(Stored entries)
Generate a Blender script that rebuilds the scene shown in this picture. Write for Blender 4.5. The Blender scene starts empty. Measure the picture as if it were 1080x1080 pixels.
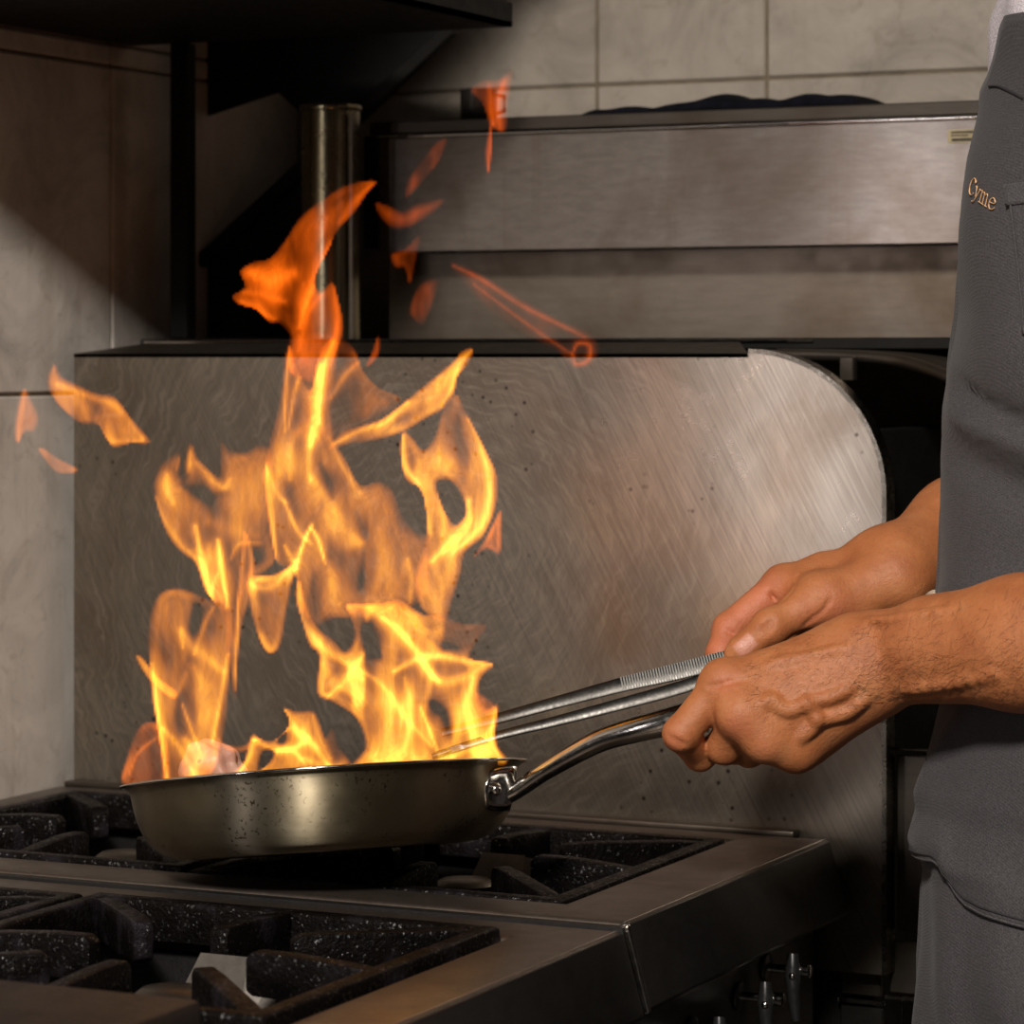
KEY_LEFT, KEY_EL, KEY_S, KEY_P = 9, 32, .32, 125
WIN_AZ, WIN_EL, WIN_W, WIN_H, WIN_P = 19.9, 0.045, .12, .80, 3.3
AMB = 0.016
import bpy, bmesh, math, random
import numpy as np
from mathutils import Vector, Matrix
random.seed(7); np.random.seed(7)
C = bpy.context.scene.collection
SC = bpy.context.scene
F = 3290.0; HZ = 375.0; TH = math.radians(25.35)
CAM = np.array([0.77, -2.19, 1.2557])
CT, ST = math.cos(TH), math.sin(TH)
RIGHT = np.array([CT, ST, 0.0]); FWD = np.array([-ST, CT, 0.0]); UP = np.array([0, 0, 1.0])

def P(px, py, d):
    """point seen at photo position (px,py) at depth d along the view axis"""
    return CAM + d * (FWD + RIGHT * ((px - 540) / F) - UP * ((py - HZ) / F))
def PY(px, py, Y):
    r = FWD + RIGHT * ((px - 540) / F) - UP * ((py - HZ) / F)
    return CAM + r * ((Y - CAM[1]) / r[1])
def PX(px, py, X):
    r = FWD + RIGHT * ((px - 540) / F) - UP * ((py - HZ) / F)
    return CAM + r * ((X - CAM[0]) / r[0])
def PZ(px, py, Z):
    r = FWD + RIGHT * ((px - 540) / F) - UP * ((py - HZ) / F)
    return CAM + r * ((Z - CAM[2]) / r[2])

# ------------------------------------------------------------------ objects
def tag(o, label=None, cat=None, group=None, kind=None):
    if label: o['label'] = label
    if cat: o['category'] = cat
    if group: o['group'] = group
    if kind: o['kind'] = kind
    return o
def thing(name, label, cat, loc=(0, 0, 0), group=None):
    o = bpy.data.objects.new(name, None); C.objects.link(o)
    o.location = Vector(loc); o.empty_display_size = 0.05
    return tag(o, label, cat, group)
def link_mesh(name, me, mat, parent=None, smooth=False):
    if mat is not None: me.materials.append(mat)
    if smooth:
        me.polygons.foreach_set('use_smooth', np.ones(len(me.polygons), bool))
    o = bpy.data.objects.new(name, me); C.objects.link(o)
    if parent is not None:
        o.parent = parent
        pw = Vector(parent.location) if parent.type == 'EMPTY' else Vector((0, 0, 0))
        o.matrix_parent_inverse = Matrix.Translation(-pw)   # shapes are written in place
    return o
def obj(name, bm, mat, parent=None, smooth=False, angle=None):
    bmesh.ops.recalc_face_normals(bm, faces=bm.faces[:])
    me = bpy.data.meshes.new(name); bm.to_mesh(me); bm.free()
    o = link_mesh(name, me, mat, parent, smooth)
    if angle is not None:
        me.polygons.foreach_set('use_smooth', np.ones(len(me.polygons), bool))
        me.set_sharp_from_angle(angle=math.radians(angle))
    return o

def merge(bm, b2):
    me = bpy.data.meshes.new('tmp'); b2.to_mesh(me); b2.free(); bm.from_mesh(me); bpy.data.meshes.remove(me)
def box(bm, x0, x1, y0, y1, z0, z1, bev=0.0, seg=2):
    b = bmesh.new(); bmesh.ops.create_cube(b, size=1)
    for v in b.verts:
        v.co = Vector(((x0 + x1) / 2 + v.co.x * (x1 - x0), (y0 + y1) / 2 + v.co.y * (y1 - y0), (z0 + z1) / 2 + v.co.z * (z1 - z0)))
    if bev: bmesh.ops.bevel(b, geom=b.edges[:], offset=bev, segments=seg, affect='EDGES', profile=0.5)
    merge(bm, b)
def prism(bm, pts, ext, bev=0.0, seg=2):
    """closed outline pts (3D), pushed out by the vector ext"""
    b = bmesh.new()
    a = [b.verts.new(Vector(p)) for p in pts]; c = [b.verts.new(Vector(p) + Vector(ext)) for p in pts]
    n = len(pts)
    b.faces.new(a); b.faces.new(c[::-1])
    for i in range(n):
        b.faces.new((a[i], c[i], c[(i + 1) % n], a[(i + 1) % n]))
    bmesh.ops.recalc_face_normals(b, faces=b.faces[:])
    if bev: bmesh.ops.bevel(b, geom=b.edges[:], offset=bev, segments=seg, affect='EDGES', profile=0.5)
    merge(bm, b)
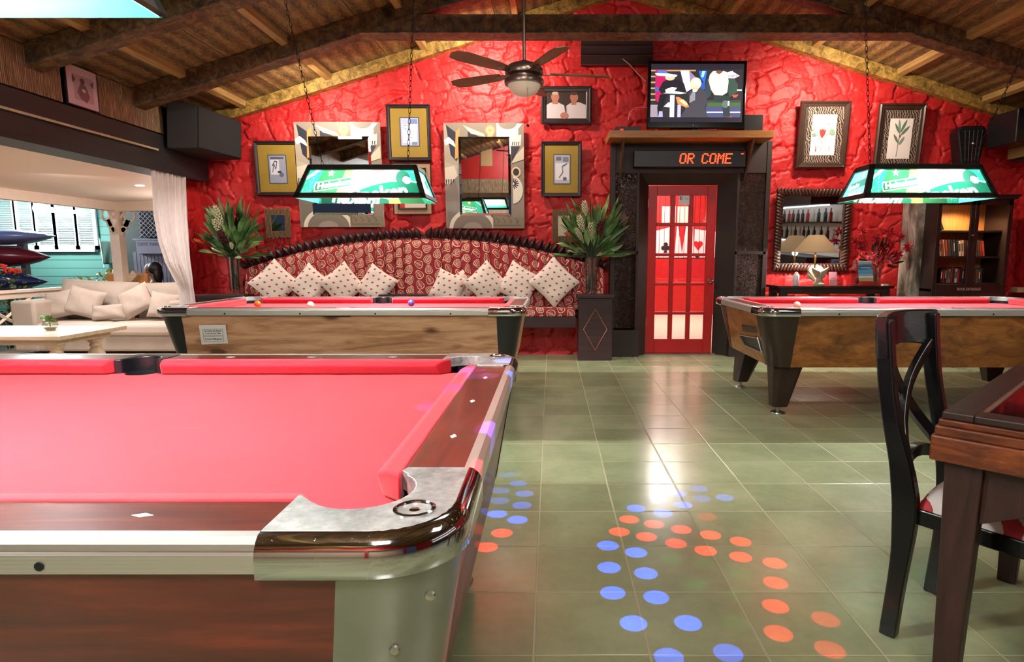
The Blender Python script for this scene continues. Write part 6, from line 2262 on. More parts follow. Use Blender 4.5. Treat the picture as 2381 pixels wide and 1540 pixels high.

● **Exercise task**: Retype the records above word for word, from their first line through the line containing "return CAM + r * ((Z - CAM[2]) / r[2])", and leave out every picture.

● **Response to the exercise**:
Generate a Blender script that rebuilds the scene shown in this picture. Write for Blender 4.5. The Blender scene starts empty. Measure the picture as if it were 1080x1080 pixels.
KEY_LEFT, KEY_EL, KEY_S, KEY_P = 9, 32, .32, 125
WIN_AZ, WIN_EL, WIN_W, WIN_H, WIN_P = 19.9, 0.045, .12, .80, 3.3
AMB = 0.016
import bpy, bmesh, math, random
import numpy as np
from mathutils import Vector, Matrix
random.seed(7); np.random.seed(7)
C = bpy.context.scene.collection
SC = bpy.context.scene
F = 3290.0; HZ = 375.0; TH = math.radians(25.35)
CAM = np.array([0.77, -2.19, 1.2557])
CT, ST = math.cos(TH), math.sin(TH)
RIGHT = np.array([CT, ST, 0.0]); FWD = np.array([-ST, CT, 0.0]); UP = np.array([0, 0, 1.0])

def P(px, py, d):
    """point seen at photo position (px,py) at depth d along the view axis"""
    return CAM + d * (FWD + RIGHT * ((px - 540) / F) - UP * ((py - HZ) / F))
def PY(px, py, Y):
    r = FWD + RIGHT * ((px - 540) / F) - UP * ((py - HZ) / F)
    return CAM + r * ((Y - CAM[1]) / r[1])
def PX(px, py, X):
    r = FWD + RIGHT * ((px - 540) / F) - UP * ((py - HZ) / F)
    return CAM + r * ((X - CAM[0]) / r[0])
def PZ(px, py, Z):
    r = FWD + RIGHT * ((px - 540) / F) - UP * ((py - HZ) / F)
    return CAM + r * ((Z - CAM[2]) / r[2])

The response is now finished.